Interested in wreck diving? Join PADI Club today and save 20% off your PADI Wreck Diving eLearning material

Fehmarn’s waters offer several underwater attractions close to shore at comfortable depths between 30 and 50 feet. Divers should be prepared for currents and poor visibility, but if you embrace the challenge, you can explore historical tall ships or even World War II wrecks. An advanced but popular dive site is the Burg VS 54, which is a 145-foot long former fish trawler dating back to 1937 that sank during World War II after hitting a sea mine. Another diver favorite is the drift dive under the famous 800-foot long Fehmarnsund Bridge.

Fehmarn is the perfect starting point to explore northern Europe. The Danish coast is only 12 miles away.


Sundhäuser See

Tauchsportzentrum Nordhausen

Underwater Village at Sundhäuser See

Lots of fish and first-class visibility all year round attract visitors to the Nordhäuser Seenplatte in Thuringia. Be sure to check outLake Sundhäuser, the gem of the five quarry ponds that make up this inland dive site.

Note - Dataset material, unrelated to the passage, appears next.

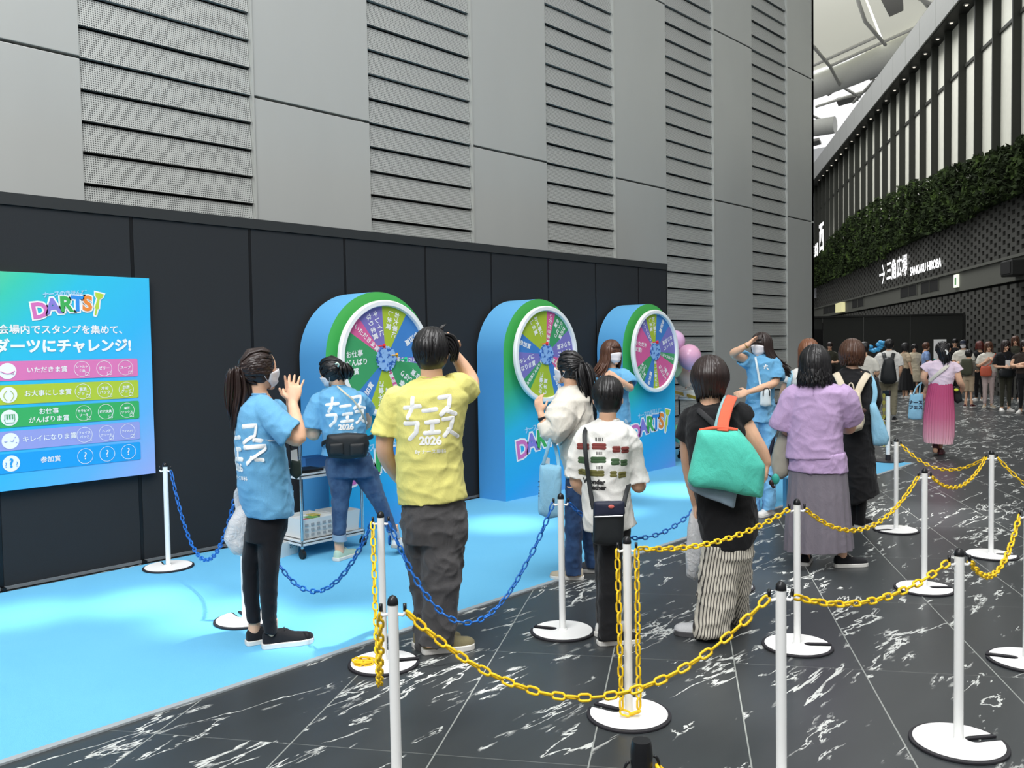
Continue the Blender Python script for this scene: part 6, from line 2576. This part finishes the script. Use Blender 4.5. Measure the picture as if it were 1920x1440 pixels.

Explore large carp, perch, pike and even sturgeon, and the must-see highlight: the (artificial) underwater town of Nordhusia. In addition to towers, half-timbered houses, and historic walls, there is even a church - including a cemetery.


Nuttlar mine

Susanne Schmidt

Mine Diving in North Rhine-Westphalia

One of the most exciting diving spots in the country awaits on the edge of the river Ruhr. The former Nuttlar slate mine is the largest diveable mine in Germany, and it consists of two underground flooded levels that stretch over seven miles.

Related Reading: Diving Germany—Lake Constance is Calling

To access the dark waters of the site, you descend through a yellow container about 90 feet into a tunnel. The mine is preserved exactly as it was left by the workers in 1985, even the original jackets still hang in the break room. Experienced cave divers can explore the old tunnels at length, and even non-certified cave divers have the chance to take a peek underground.

There is a small lake at the entrance where you can surface at any time—even though you are underground. If you feel comfortable in an overhead environment, there are classes to take your first steps toward becoming a certified cave or mine diver.


Walchensee: Diving with mountain views in Bavaria

Lake Walchensee is one of Germany’s deepest and largest Alpine lakes. This diving hot spot lies at an altitude of 2635 feet, just an hour's drive from Munich on the northern edge of the Bavarian Alps. Pike, char and perch frolic on the steep slopes of the crystal clear waters, which can reach depths of over 600 feet. The turquoise lake is home to plane and car wrecks, and if you are lucky, you might even discover a lost treasure. If there is any truth to the myth, a cache of gold from the nearby Benediktbeuern monastery is hidden somewhere in the depths of the lake.